Dan,
I feel you have still not understood the problem with your jpg image equation in #88. Please note that in spacetime interval equation the j (or i) does not appear. You were not ducking, it's just that you did not get it.
Why dont you look at spacetime interval equation in some standard text and see if j appears the way you painstakingly typed.
You must be referring to the interval defined with all those (delta x)^2, (delta y)^2, (delta z)^2, and -(i*delta t)^2, is that it?
Then cool your jets. I wanted you to get a geometric picture of the situation, so set x = y = z = t = 0 for the origin. Plant a vertex of the resulting right triangle right at the origin of your coordinate system. And PRESTO! a Minkowski spacetime interval connecting two points separated by light travel time appears between the coordinates 0,0,0,0, and x,y,z,t2. (t1 = 0) mathemagically appears. The interval expression I gave in post #88 only needs a single physical dimension for each term under the radical because it is assumed the interval is referred to a geometrical origin 0,0,0,0 planted in space, as much as you all know I hate doing that in space without inertia.
Same arguments apply as I stated in post #88, only now you can geometrically see the assumption Minkowski made about time. To throw in the only other wrinkle; plant one entangled electron in atomic structure at 0,0,0,0, and adjust distance coordinates until its entangled twin is centered at x,y,z,t2.
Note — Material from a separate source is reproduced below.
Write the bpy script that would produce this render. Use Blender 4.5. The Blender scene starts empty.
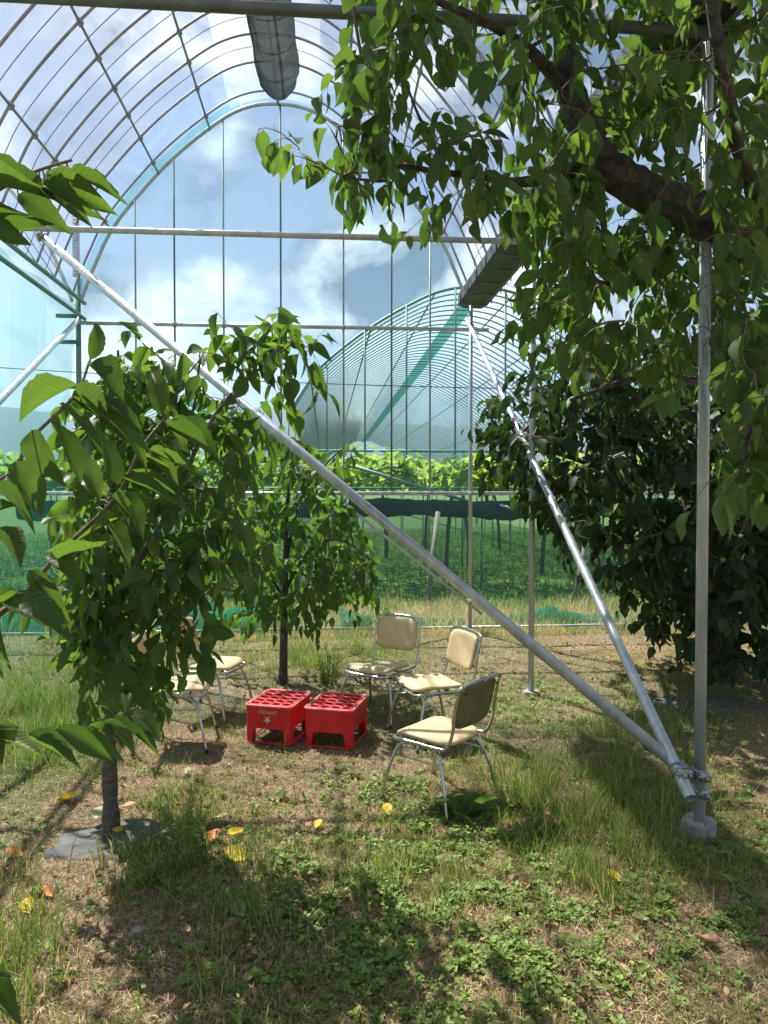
import bpy, math, random
import numpy as np
from mathutils import Vector, Matrix
random.seed(7)
rng = np.random.default_rng(7)
PI = math.pi
R = math.radians
sc = bpy.context.scene
C = sc.collection

# ------------------------------------------------------------------ camera
CH = 1.85
YAW, PITCH, FPX = R(4.56), R(1.5), 739.0
cam_d = bpy.data.cameras.new('camera'); cam = bpy.data.objects.new('camera', cam_d); C.objects.link(cam)
cam.location = (0, 0, CH); cam.rotation_euler = (PI/2 - PITCH, 0, -YAW)
cam_d.sensor_fit = 'VERTICAL'; cam_d.sensor_height = 24.0; cam_d.lens = FPX/1024*24.0
cam_d.clip_start = .05; cam_d.clip_end = 20000
sc.camera = cam
RM = np.array(cam.rotation_euler.to_matrix())
O = np.array([0, 0, CH])

def ray(px, py):
    return RM @ np.array([(px-384)/FPX, -(py-512)/FPX, -1.0])
def D(px, py, d):                      # a point at depth d (metres along the optical axis)
    return O + ray(px, py)*d
def G(px, py, z=0.0):                  # a point on the ground
    r = ray(px, py); return O + r*((z-CH)/r[2])
def PY(px, py, Y):
    r = ray(px, py); return O + r*(Y/r[1])
def cf(x, y):                          # camera-frame ground coordinates to world
    return np.array([x*math.cos(YAW)+y*math.sin(YAW), -x*math.sin(YAW)+y*math.cos(YAW)])

# ------------------------------------------------------------------ noise
_perm = rng.random((256, 256))
def vnoise(x, y, s=1.0, o=0.0):
    x = np.asarray(x)/s+o+100.3; y = np.asarray(y)/s+o*1.7+57.1
    xi = np.floor(x).astype(int); yi = np.floor(y).astype(int); fx = x-xi; fy = y-yi
    fx = fx*fx*(3-2*fx); fy = fy*fy*(3-2*fy)
    g = lambda a, b: _perm[a % 256, b % 256]
    return (g(xi, yi)*(1-fx)+g(xi+1, yi)*fx)*(1-fy)+(g(xi, yi+1)*(1-fx)+g(xi+1, yi+1)*fx)*fy
def fbm(x, y, s, o=0.0):
    return .5*vnoise(x, y, s, o)+.3*vnoise(x, y, s/2.1, o+3)+.2*vnoise(x, y, s/4.3, o+9)
def hgt(x, y):
    x = np.asarray(x, float); y = np.asarray(y, float)
    near = np.exp(-((x/9)**2+((y-6)/9)**2))
    return near*((fbm(x, y, .9, 5)-.5)*.05+(vnoise(x, y, .13, 2)-.5)*.016)

# ------------------------------------------------------------------ helpers
def tag(o, label=None, cat=None, group=None, kind=None):
    if label: o['label'] = label
    if cat: o['category'] = cat
    if group: o['group'] = group
    if kind: o['kind'] = kind
    return o
def empty(name, loc=(0, 0, 0), rz=0, **k):
    o = bpy.data.objects.new(name, None); C.objects.link(o); o.location = loc; o.rotation_euler = (0, 0, rz)
    o.empty_display_size = .1
    return tag(o, **k)
def mesh_np(name, V, loops, starts, mats, smooth=True, uv=None, col=None, mi=None, parent=None):
    V = np.asarray(V, np.float32); loops = np.asarray(loops, np.int32); starts = np.asarray(starts, np.int32)
    me = bpy.data.meshes.new(name)
    me.vertices.add(len(V)); me.vertices.foreach_set('co', V.ravel())
    me.loops.add(len(loops)); me.loops.foreach_set('vertex_index', loops)
    me.polygons.add(len(starts)); me.polygons.foreach_set('loop_start', starts)
    if not isinstance(mats, (list, tuple)): mats = [mats]
    for m in mats: me.materials.append(m)
    if mi is not None: me.polygons.foreach_set('material_index', np.asarray(mi, np.int32))
    me.polygons.foreach_set('use_smooth', np.full(len(starts), smooth, bool))
    if uv is not None:
        l = me.uv_layers.new(name='UVMap'); l.data.foreach_set('uv', np.asarray(uv, np.float32)[loops].ravel())
    if col is not None:
        a = me.attributes.new('Col', 'FLOAT_COLOR', 'POINT')
        c4 = np.ones((len(V), 4), np.float32); c4[:, :3] = col; a.data.foreach_set('color', c4.ravel())
    me.update(calc_edges=True); me.validate()
    o = bpy.data.objects.new(name, me); C.objects.link(o)
    if parent: o.parent = parent
    return o
class MB:
    def __init__(s): s.v = []; s.f = []; s.n = 0
    def add(s, V, F):
        V = np.asarray(V, float); s.v.append(V)
        s.f += [tuple(i+s.n for i in f) for f in F]; s.n += len(V)
    def box(s, c, d, rot=None):
        x, y, z = np.array(d)/2
        V = np.array([(-x, -y, -z), (x, -y, -z), (x, y, -z), (-x, y, -z), (-x, -y, z), (x, -y, z), (x, y, z), (-x, y, z)])
        if rot is not None: V = V @ np.array(rot).T
        s.add(V+np.array(c), [(0, 3, 2, 1), (4, 5, 6, 7), (0, 1, 5, 4), (1, 2, 6, 5), (2, 3, 7, 6), (3, 0, 4, 7)])
    def tube(s, P, r, n=10, cap=True, closed=False, flat=1.0):
        P = np.asarray(P, float); m = len(P)
        rr = np.full(m, r, float) if np.isscalar(r) else np.asarray(r, float)
        if closed: T = np.roll(P, -1, 0)-np.roll(P, 1, 0)
        else: T = np.gradient(P, axis=0)
        T /= np.linalg.norm(T, axis=1)[:, None]+1e-12
        a = np.array([0, 0, 1.]) if abs(T[0][2]) < .9 else np.array([1., 0, 0])
        N = np.cross(T[0], a); N /= np.linalg.norm(N)
        V = []
        for i in range(m):
            N = N-T[i]*N.dot(T[i]); N /= np.linalg.norm(N)+1e-12
            B = np.cross(T[i], N)
            for k in range(n):
                t = 2*PI*k/n
                V.append(P[i]+(N*math.cos(t)+B*math.sin(t)*flat)*rr[i])
        F = []
        for i in range(m if closed else m-1):
            j = (i+1) % m
            for k in range(n):
                F.append((i*n+k, i*n+(k+1) % n, j*n+(k+1) % n, j*n+k))
        if cap and not closed:
            F.append(tuple(range(n-1, -1, -1))); F.append(tuple((m-1)*n+k for k in range(n)))
        s.add(V, F)
    def build(s, name, mat, parent=None, smooth=True, bevel=0):
        V = np.concatenate(s.v); loops = [i for f in s.f for i in f]
        st = np.cumsum([0]+[len(f) for f in s.f])[:-1]
        o = mesh_np(name, V, loops, st, mat, smooth, parent=parent)
        if bevel:
            b = o.modifiers.new('bevel', 'BEVEL'); b.width = bevel; b.segments = 2; b.limit_method = 'ANGLE'
        return o
def smooth_by_angle(o, a=35):
    me = o.data
    me.polygons.foreach_set('use_smooth', np.ones(len(me.polygons), bool))
    try: me.set_sharp_from_angle(angle=R(a))
    except Exception: pass
    return o
def spline(P, n):                       # Catmull-Rom through the points
    P = np.asarray(P, float); P = np.vstack([2*P[0]-P[1], P, 2*P[-1]-P[-2]])
    out = []
    for i in range(1, len(P)-2):
        for t in np.linspace(0, 1, n, endpoint=False):
            a, b, c, d = P[i-1:i+3]
            out.append(.5*((2*b)+(-a+c)*t+(2*a-5*b+4*c-d)*t*t+(-a+3*b-3*c+d)*t**3))
    out.append(P[-2]); return np.array(out)

# ------------------------------------------------------------------ materials
def newmat(name):
    m = bpy.data.materials.new(name); m.use_nodes = True; nt = m.node_tree
    for n in list(nt.nodes): nt.nodes.remove(n)
    out = nt.nodes.new('ShaderNodeOutputMaterial')
    return m, nt, out
def N(nt, t, **k):
    n = nt.nodes.new('ShaderNode'+t)
    for a, b in k.items():
        if a.startswith('i_'):
            kk = a[2:]; kk = int(kk) if kk.isdigit() else kk.replace('_', ' ')
            n.inputs[kk].default_value = b
        else: setattr(n, a, b)
    return n
def ramp(nt, stops):
    r = N(nt, 'ValToRGB'); e = r.color_ramp.elements
    while len(e) < len(stops): e.new(.5)
    for q, (p, c) in zip(e, stops): q.position = p; q.color = (*c, 1)
    return r
def simple(name, c1, c2, scale=8, rough=.5, metal=0.0, bump=.15, bscale=60, detail=6, rvar=.15, spec=.5, stretch=None):
    m, nt, out = newmat(name); L = nt.links.new
    tc = N(nt, 'TexCoord'); mp = N(nt, 'Mapping')
    if stretch: mp.inputs['Scale'].default_value = stretch
    L(tc.outputs['Object'], mp.inputs[0])
    n1 = N(nt, 'TexNoise', i_Scale=scale, i_Detail=detail, i_Roughness=.65); L(mp.outputs[0], n1.inputs['Vector'])
    r = ramp(nt, [(.35, c1), (.65, c2)]); L(n1.outputs[0], r.inputs[0])
    p = N(nt, 'BsdfPrincipled', i_Metallic=metal, i_Roughness=rough); L(r.outputs[0], p.inputs['Base Color'])
    p.inputs['Specular IOR Level'].default_value = spec
    mr = N(nt, 'MapRange'); mr.inputs[3].default_value = max(.03, rough-rvar); mr.inputs[4].default_value = min(1, rough+rvar)
    L(n1.outputs[0], mr.inputs[0]); L(mr.outputs[0], p.inputs['Roughness'])
    n2 = N(nt, 'TexNoise', i_Scale=bscale, i_Detail=4); L(mp.outputs[0], n2.inputs['Vector'])
    b = N(nt, 'Bump', i_Strength=bump, i_Distance=.01); L(n2.outputs[0], b.inputs['Height']); L(b.outputs[0], p.inputs['Normal'])
    L(p.outputs[0], out.inputs[0]); return m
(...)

Start a photon propagating from 0,0,0,0 and watch it ever so slowly approach x,y,z,t2. Flip the entangled electron at 0,0,0,0 and INSTANTLY, the electron at x,y,z,t2 changes state. The photon, on the other hand, is still between those points; in fact, it hasn't even moved in your mock Euclidean relativistic space yet. That's because Minkowski in his wisdom set time itself proportional to the speed of light. Works fine for v<c. Doesn't work at all for entanglement.
The entangled pair is part of the same waveform, you see? If we chose to do the same experiment with entangled photons, it would work only a little differently. You'd need to wait (light travel time) until the entangled photon actually reached x,y,z,t2, but after it passed that point, flipping the entangled state of its twin photon, trapped in a delay line or whatever, would also instantly flip the state of the photon at (or slightly beyond) the point x,y,z,t2.
Is that a little bit clearer than post #88?
A second central point came up in the discussion regarding QFT's edict that particles of matter or antimatter are ideal points. Finally I realized, they do this only because what follows in QFT simply does not wish to deal with the idea that it takes some as yet unspecified fundamental force to hold something like a quark or an electron together inside of atomic structure. Is it entanglement? Is it Higgs? Is it some combination? Who would know? No one who decided they don't really need to know; that's for certain. Someone with a very low regard for something as fundamental to physics as the conservation of energy, no doubt. By that reasoning alone, a single electron should simply fly apart due to the repulsive effect of its own negative charge, shouldn't it? What exactly keeps it from doing so? Does anyone really believe the Lagrangian for atomic structure is a complete compendium of the forces holding matter together without a knowledge of this force? That we even know anything at all about quarks is something of a miracle too.
No wonder such folk are loathe to hear about the discovery of something like the Higgs boson. How in the world they somehow managed to predict it even existed over 50 years ago is truly mathemagical.
Think more critically about the science and math you already think you know.